Nickel and Dimed, by Joan Holden, directed by Bartlett Sher, from the book by Barbara Ehrenreich

You have probably heard of the book Nickel and Dimed: On (Not) Getting by in America by noted author and activist Barbara Ehrenreich, but what you may not have heard is that the book is on its way to becoming a national theater sensation. Nickel and Dimed, the play, is a production of the Intiman Theater in Seattle (running July 26-Aug. 25), but will soon be opening in Los Angeles and beyond.

It is profoundly unnecessary to rave about the merits of the book. Ehrenreich’s book is a major journalistic accomplishment and any effort to share its ideas with a wider audience is just a good idea. And the play does that – it gives us a sense of what the book was about – its wit, wisdom and pain. And it should be noted that the playwright and director are both widely acclaimed and nationally known.

What is necessary to rave about is the production itself. This is one great play, on every level. The acting, direction, costumes, set design and music all conspire to brilliantly convey the feeling of Ehrenreich’s experiences as a low-wage worker in early 21st century America.

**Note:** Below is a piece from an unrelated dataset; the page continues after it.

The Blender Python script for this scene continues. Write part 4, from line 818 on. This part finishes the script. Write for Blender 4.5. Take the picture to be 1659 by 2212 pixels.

It is not a happy tale, but one that must be told over and over. And the way this production tells this story is outstanding and remarkably clever.

The play follows Ehrenreich through three acts, which correspond to the months she spent in Florida, as a waitress and maid; in Maine, cleaning houses; and in Minnesota, working as a clerk for a large discount retailer known in the play as “Mall Mart.”

In each place, Ehrenreich met coworkers who were inspiring in their own ways, struggling to get by in America, and managers who were just tools. The set design, in particular, was a brilliant and minimal construction that allowed great flexibility between scenes and evocatively presented the emotions of the story.

The most memorable scene in the play was at a moment when Ehrenreich was cleaning houses and remarked to herself that she never hired anyone to clean her house because, “that is just not the kind of relationship I want with another human being.” At that point, the rest of the cast interrupts for a brief discussion with the audience about hiring someone to clean your house and working as a house cleaner.

It was a piece of theater that would have made the great German playwright and director, Bertolt Brecht, proud. Brecht was known for using elements that would disrupt the audience’s identification with the characters and introduce a critical distance for reflection. It was exceptional.

When this play comes to your town, do yourself a favor and see it. It will educate and uplift. The only irony is the $30 price tag for tickets (in Seattle) effectively excludes most of those whom Ehrenreich wrote about from seeing the play.